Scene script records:
:::

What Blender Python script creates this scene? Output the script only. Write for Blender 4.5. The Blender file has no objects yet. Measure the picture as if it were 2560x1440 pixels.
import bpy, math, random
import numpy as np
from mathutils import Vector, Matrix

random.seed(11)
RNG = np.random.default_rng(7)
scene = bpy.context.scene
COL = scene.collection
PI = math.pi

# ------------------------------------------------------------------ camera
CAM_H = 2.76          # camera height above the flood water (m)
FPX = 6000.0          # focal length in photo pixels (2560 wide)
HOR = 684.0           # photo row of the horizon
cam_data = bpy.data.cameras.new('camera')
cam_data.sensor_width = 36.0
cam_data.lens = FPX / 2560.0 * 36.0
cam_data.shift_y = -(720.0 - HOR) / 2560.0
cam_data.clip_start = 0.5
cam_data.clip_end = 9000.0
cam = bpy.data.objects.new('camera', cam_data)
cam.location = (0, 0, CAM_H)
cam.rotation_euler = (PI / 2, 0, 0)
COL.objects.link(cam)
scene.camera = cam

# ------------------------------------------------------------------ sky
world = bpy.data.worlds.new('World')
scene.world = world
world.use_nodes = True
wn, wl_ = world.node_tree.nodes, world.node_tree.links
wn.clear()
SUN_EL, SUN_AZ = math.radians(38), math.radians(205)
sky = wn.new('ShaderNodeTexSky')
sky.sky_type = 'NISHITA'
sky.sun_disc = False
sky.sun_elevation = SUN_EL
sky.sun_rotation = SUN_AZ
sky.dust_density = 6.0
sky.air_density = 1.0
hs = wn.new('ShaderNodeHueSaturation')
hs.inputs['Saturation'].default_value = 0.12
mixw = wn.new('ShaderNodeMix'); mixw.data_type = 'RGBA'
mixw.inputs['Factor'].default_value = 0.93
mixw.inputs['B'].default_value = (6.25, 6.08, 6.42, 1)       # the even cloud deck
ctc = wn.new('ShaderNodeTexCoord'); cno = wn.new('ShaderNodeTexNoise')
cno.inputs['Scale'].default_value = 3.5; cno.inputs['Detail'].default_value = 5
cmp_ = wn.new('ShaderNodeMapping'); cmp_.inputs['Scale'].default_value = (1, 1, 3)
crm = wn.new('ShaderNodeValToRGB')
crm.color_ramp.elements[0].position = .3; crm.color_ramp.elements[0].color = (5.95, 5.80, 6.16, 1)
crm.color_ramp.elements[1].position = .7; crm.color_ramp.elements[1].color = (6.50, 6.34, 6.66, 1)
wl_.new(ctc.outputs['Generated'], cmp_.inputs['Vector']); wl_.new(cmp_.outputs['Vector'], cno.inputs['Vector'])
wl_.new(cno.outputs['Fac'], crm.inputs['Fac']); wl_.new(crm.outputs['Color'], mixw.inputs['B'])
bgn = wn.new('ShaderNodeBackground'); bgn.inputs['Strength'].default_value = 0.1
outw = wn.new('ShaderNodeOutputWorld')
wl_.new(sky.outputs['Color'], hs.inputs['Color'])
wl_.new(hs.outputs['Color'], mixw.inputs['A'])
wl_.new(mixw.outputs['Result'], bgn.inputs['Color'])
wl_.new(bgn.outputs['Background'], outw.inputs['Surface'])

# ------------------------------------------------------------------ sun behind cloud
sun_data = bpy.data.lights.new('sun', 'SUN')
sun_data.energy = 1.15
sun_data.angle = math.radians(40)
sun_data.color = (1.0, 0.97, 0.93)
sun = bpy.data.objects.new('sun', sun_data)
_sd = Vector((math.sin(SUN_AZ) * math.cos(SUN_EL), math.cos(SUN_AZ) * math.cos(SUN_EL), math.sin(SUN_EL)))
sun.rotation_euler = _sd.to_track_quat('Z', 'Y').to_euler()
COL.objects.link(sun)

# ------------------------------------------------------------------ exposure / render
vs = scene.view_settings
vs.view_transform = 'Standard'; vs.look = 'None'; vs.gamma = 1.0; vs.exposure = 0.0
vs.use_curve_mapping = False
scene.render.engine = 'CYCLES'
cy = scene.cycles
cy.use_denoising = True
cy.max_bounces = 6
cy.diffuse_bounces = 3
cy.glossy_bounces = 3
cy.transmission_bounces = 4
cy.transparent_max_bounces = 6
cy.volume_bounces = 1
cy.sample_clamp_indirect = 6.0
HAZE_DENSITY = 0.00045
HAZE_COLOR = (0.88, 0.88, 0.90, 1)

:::

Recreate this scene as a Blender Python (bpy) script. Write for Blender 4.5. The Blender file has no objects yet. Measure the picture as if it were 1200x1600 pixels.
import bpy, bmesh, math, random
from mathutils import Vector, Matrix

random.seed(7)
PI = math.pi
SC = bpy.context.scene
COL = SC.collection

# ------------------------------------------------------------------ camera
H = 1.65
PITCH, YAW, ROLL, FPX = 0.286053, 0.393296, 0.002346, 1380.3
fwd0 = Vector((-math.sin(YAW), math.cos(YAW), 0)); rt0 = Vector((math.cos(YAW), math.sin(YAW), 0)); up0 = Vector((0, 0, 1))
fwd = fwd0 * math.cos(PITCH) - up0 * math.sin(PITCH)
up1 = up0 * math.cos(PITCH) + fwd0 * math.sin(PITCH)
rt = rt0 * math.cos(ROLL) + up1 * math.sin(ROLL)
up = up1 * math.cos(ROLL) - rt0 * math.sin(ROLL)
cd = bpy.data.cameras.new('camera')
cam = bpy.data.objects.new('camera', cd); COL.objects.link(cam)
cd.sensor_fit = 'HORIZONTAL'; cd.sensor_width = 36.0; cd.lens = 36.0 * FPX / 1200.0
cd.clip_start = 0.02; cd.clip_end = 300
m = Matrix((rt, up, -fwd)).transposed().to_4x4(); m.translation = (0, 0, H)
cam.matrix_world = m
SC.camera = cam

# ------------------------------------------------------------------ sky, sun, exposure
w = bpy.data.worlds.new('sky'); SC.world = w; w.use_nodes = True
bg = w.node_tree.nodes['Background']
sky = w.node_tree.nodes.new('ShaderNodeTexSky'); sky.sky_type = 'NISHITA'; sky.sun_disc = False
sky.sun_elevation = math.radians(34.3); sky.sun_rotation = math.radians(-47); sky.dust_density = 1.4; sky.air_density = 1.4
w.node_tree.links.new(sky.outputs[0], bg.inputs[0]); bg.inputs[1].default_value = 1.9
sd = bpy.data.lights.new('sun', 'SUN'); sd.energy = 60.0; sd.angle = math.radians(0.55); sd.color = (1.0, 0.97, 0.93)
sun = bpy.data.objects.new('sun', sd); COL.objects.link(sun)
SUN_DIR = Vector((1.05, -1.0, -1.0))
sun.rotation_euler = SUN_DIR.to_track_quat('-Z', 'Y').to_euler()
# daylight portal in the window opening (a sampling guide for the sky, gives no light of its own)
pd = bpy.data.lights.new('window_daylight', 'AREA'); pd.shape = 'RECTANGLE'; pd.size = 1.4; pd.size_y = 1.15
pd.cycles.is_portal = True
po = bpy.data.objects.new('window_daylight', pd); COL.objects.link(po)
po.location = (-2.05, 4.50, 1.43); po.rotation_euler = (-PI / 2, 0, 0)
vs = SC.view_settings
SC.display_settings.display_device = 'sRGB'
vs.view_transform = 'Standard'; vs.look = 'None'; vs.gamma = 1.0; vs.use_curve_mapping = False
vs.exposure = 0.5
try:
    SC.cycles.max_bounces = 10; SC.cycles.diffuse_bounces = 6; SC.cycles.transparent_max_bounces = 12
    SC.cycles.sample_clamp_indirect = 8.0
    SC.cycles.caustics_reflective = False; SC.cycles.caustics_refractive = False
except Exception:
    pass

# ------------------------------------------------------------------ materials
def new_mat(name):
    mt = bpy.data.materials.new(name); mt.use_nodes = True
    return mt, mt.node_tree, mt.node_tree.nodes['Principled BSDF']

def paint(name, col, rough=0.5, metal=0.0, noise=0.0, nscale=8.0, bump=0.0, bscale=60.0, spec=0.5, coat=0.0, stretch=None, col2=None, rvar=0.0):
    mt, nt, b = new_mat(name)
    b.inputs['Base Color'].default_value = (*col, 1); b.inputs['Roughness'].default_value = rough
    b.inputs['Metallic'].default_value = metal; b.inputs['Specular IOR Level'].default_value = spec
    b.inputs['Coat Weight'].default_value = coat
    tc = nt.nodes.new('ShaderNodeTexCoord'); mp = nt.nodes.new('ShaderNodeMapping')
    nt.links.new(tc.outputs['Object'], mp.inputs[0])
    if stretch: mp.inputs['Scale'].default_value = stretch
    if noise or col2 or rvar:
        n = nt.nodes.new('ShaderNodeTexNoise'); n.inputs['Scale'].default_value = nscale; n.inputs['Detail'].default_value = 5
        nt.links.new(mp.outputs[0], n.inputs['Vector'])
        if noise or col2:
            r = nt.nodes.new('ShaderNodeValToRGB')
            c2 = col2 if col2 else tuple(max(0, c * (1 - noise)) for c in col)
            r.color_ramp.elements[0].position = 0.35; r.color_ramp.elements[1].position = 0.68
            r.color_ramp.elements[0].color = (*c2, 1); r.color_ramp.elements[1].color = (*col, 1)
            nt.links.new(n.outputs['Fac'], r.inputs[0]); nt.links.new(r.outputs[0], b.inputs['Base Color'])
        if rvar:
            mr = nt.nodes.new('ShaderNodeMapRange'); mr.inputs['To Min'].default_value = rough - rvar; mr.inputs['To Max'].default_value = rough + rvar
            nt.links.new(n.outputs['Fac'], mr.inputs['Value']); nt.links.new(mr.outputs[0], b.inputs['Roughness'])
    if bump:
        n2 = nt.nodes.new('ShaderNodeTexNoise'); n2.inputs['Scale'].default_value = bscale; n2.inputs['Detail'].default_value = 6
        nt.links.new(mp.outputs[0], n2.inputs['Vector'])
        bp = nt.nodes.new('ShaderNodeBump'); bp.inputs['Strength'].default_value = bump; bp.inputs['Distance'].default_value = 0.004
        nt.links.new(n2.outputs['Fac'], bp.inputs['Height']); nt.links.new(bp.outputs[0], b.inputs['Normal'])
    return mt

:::

▶ Given instruction
Each line from the line containing "Recreate this scene" through the line containing "SC.camera = cam" is to be transcribed exactly, and no other line.

▶ Complete answer
Recreate this scene as a Blender Python (bpy) script. Write for Blender 4.5. The Blender file has no objects yet. Measure the picture as if it were 1200x1600 pixels.
import bpy, bmesh, math, random
from mathutils import Vector, Matrix

random.seed(7)
PI = math.pi
SC = bpy.context.scene
COL = SC.collection

# ------------------------------------------------------------------ camera
H = 1.65
PITCH, YAW, ROLL, FPX = 0.286053, 0.393296, 0.002346, 1380.3
fwd0 = Vector((-math.sin(YAW), math.cos(YAW), 0)); rt0 = Vector((math.cos(YAW), math.sin(YAW), 0)); up0 = Vector((0, 0, 1))
fwd = fwd0 * math.cos(PITCH) - up0 * math.sin(PITCH)
up1 = up0 * math.cos(PITCH) + fwd0 * math.sin(PITCH)
rt = rt0 * math.cos(ROLL) + up1 * math.sin(ROLL)
up = up1 * math.cos(ROLL) - rt0 * math.sin(ROLL)
cd = bpy.data.cameras.new('camera')
cam = bpy.data.objects.new('camera', cd); COL.objects.link(cam)
cd.sensor_fit = 'HORIZONTAL'; cd.sensor_width = 36.0; cd.lens = 36.0 * FPX / 1200.0
cd.clip_start = 0.02; cd.clip_end = 300
m = Matrix((rt, up, -fwd)).transposed().to_4x4(); m.translation = (0, 0, H)
cam.matrix_world = m
SC.camera = cam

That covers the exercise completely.